Texas Inventor Used Failure To Fuel Success

By Justin Goodart
Schreiner University

Have you ever wondered what it’s like to fail in life? Well, Gail Borden, a Texas inventor, didn’t have to wonder. His life was filled with failure. In fact, Borden’s list of misses is fairly long. The amphibious boat and the meat biscuit take top honors. But there’s one thing that separated him from everyone else: his ability to not give up. He always pushed forward and never looked back. 

Gail Borden wasn’t always an inventor; in fact, he didn’t start tinkering around until the 1840s. Like many people in Texas, he was an immigrant. Born in New York in 1801, the young man moved west with his family when he was 12, finally settling in Indiana. Next, Borden moved to Mississippi in his late twenties. After teaching school there, he headed to Mexican Texas in 1829 to join his brother, Thomas, who was one of Stephen F. Austin’s “Old 300” colonists. 

Borden, like so many American immigrants to Texas at the time, tried his hand at making money any way he could. He raised cattle on a ranch in Fort Bend County, then became the official land surveyor for newcomers coming to the region. Troubles with Mexico led to the Texas Revolution, and Borden was embroiled in that conflict. He and several partners started a newspaper The Telegraph and Texas Register to spur on the cause of Texas independence.  

After Texas achieved that goal, Borden sold his share in the newspaper, and took a government job—collecting taxes in Galveston. He also helped develop that city by selling lots for new houses and encouraging people to move to the coastal island. Eventually, becoming a large landowner, it wasn’t until Borden was in his forties that he got serious about his inventions. 

Living on the coast, he worked on an idea of a seaworthy, wind-driven wagon that would make navigating that stretch of the state easier. Simply unhitch the team of horses, remove the wagon tongue, and cross a river or head out to sea. Well, it sounded better than it turned out to be. On the first trial, the wagon proved unstable in the wind and surf and capsized. 

The frontier nature of Texas spurred Borden to think in other ways, too. What about a thick cracker of dehydrated meat mixed with flour to make a portable food that wouldn’t spoil? Another famous Texan, Dr. Ashbel Smith, an official of the Republic of Texas and first president of the Board of Regents of the University of Texas, loved the idea and partnered with Borden on the meat biscuit idea, but it met with little success in Texas. 

Undaunted, Borden moved to New York City in an attempt to sell his meat biscuits. The product was a gold medal winner in a contest in London, and the U. S. Army tried them out as rations for soldiers on the frontier. Everyone loved the idea of meat biscuits . . . but no one loved the way they tasted or looked. Borden had sold most of his land to finance his inventions, and slowly went broke. In 1855 he ran out of money and gave up. 

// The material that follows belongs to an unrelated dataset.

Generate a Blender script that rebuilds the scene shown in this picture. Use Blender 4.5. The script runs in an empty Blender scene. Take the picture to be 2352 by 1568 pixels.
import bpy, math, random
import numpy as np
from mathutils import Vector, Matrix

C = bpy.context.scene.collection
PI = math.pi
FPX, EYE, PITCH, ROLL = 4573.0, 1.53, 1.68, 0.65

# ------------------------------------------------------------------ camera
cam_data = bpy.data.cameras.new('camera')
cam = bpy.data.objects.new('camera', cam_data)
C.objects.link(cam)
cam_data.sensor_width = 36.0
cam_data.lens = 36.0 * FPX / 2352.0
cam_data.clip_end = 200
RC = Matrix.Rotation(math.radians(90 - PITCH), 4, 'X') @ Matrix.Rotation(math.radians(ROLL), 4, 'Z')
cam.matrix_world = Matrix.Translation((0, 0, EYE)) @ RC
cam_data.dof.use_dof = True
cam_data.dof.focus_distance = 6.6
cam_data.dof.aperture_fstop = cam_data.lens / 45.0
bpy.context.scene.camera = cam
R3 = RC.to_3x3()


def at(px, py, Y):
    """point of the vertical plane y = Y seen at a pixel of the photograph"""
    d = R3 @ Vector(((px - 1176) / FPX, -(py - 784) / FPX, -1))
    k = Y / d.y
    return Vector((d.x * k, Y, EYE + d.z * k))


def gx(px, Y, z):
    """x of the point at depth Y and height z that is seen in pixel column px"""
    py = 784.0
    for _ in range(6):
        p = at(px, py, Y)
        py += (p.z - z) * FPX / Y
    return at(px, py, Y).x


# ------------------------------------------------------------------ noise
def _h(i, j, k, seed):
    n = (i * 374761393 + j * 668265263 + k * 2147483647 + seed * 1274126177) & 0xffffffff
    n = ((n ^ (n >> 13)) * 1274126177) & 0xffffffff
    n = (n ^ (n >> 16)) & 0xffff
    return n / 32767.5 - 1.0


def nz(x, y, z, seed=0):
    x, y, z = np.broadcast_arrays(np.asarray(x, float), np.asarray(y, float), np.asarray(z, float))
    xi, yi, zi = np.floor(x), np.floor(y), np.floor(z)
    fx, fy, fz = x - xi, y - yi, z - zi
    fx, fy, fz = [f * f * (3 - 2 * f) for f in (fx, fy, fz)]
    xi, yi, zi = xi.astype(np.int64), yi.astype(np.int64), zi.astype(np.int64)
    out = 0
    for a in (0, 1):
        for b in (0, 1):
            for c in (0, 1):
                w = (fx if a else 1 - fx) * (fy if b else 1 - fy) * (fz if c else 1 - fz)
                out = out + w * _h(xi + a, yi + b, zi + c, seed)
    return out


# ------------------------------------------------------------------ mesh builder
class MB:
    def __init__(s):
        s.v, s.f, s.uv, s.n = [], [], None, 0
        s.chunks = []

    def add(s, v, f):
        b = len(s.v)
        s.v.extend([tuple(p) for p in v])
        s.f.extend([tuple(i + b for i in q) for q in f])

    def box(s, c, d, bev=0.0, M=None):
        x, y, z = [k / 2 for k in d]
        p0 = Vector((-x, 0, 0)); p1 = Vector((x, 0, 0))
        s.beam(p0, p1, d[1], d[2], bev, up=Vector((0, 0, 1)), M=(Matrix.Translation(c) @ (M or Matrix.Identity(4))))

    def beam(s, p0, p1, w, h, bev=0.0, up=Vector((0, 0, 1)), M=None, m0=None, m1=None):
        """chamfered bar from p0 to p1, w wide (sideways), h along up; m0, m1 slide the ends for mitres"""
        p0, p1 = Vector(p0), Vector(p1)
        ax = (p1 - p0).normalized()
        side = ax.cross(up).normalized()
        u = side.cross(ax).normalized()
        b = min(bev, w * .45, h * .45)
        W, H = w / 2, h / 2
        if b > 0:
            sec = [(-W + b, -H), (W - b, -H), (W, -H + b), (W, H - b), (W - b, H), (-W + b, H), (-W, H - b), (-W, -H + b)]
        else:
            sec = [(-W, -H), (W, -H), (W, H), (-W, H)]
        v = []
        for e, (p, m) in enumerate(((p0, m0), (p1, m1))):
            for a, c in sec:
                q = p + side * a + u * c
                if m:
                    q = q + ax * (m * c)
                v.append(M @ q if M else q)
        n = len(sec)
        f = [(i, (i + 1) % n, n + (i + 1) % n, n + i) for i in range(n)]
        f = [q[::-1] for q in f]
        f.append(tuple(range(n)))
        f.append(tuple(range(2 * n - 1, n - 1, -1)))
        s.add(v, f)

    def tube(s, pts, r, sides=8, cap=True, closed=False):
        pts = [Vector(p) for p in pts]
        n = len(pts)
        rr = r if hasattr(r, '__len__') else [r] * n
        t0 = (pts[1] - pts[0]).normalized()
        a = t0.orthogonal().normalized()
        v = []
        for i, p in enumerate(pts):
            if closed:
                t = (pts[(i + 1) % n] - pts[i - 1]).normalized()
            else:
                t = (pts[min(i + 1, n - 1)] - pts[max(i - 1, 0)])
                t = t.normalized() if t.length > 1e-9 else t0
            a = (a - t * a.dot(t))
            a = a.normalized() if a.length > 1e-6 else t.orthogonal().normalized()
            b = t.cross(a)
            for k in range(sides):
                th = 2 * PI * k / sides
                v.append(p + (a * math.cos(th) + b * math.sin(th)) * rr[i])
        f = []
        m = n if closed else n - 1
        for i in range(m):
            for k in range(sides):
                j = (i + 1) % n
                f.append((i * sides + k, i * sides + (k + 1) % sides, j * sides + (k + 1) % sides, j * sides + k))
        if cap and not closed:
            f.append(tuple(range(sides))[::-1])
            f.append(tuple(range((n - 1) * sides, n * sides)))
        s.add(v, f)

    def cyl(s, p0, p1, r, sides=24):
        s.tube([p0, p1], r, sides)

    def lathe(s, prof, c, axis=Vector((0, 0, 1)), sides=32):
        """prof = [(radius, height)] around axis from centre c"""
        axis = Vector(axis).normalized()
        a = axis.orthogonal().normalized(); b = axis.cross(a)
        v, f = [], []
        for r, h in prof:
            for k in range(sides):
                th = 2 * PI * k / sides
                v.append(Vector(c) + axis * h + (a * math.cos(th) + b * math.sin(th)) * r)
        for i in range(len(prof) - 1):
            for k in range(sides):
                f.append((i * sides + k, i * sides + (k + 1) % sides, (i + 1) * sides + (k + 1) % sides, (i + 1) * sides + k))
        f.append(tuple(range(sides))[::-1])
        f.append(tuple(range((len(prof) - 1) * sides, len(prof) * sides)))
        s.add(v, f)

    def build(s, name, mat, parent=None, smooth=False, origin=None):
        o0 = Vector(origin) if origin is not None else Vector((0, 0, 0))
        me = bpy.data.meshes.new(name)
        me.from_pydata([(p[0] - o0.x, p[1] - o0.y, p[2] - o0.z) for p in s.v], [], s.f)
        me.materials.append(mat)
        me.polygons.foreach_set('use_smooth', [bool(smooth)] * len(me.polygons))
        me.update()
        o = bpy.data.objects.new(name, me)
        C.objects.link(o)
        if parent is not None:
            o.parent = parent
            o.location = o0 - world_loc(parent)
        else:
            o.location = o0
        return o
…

But not for long. Borden began thinking about milk. While still trying to sell his meat biscuit idea, he had also experimented with preserving milk, which in the time before refrigerators, often spoiled in a few days. The resourceful inventor figured out how to evaporate and condense milk, then store it in cans, so that the product could stay on the shelf for a long time. 

This genius idea attracted people willing to give Bordon money to build a factory in northwest Connecticut, but consumers still didn’t react the same way. The idea threatened to curdle, until the American Civil War.

Union soldiers could not get enough of the stuff. Pretty soon, Borden had factories in Connecticut, New York, and Illinois. He also invented ways to preserve and can fruit juice, coffee, and meat broth. By the time the war was over, Borden was rich.

In his later years, he traveled between New York where he spent the summers, and Texas where he wintered, since where most of his family still lived there.  In the Lone Star State, Borden built a meat packing plant close to Bastrop and a sawmill and copper cookware company in Bordenville, a town he founded near Columbus. Borden also used his wealth to help educate African American Texans, who were emerging from the dark days of slavery, and supported efforts of the Baptist church. 

Borden died on January 11, 1874, having lived an amazing life. In 1876, the State of Texas named Borden County in his honor. In 1891, settlers to that rural county founded the town of Gail to serve as the center of government, an homage to the inventor of the amphibious wagon, the meat biscuit, and condensed milk.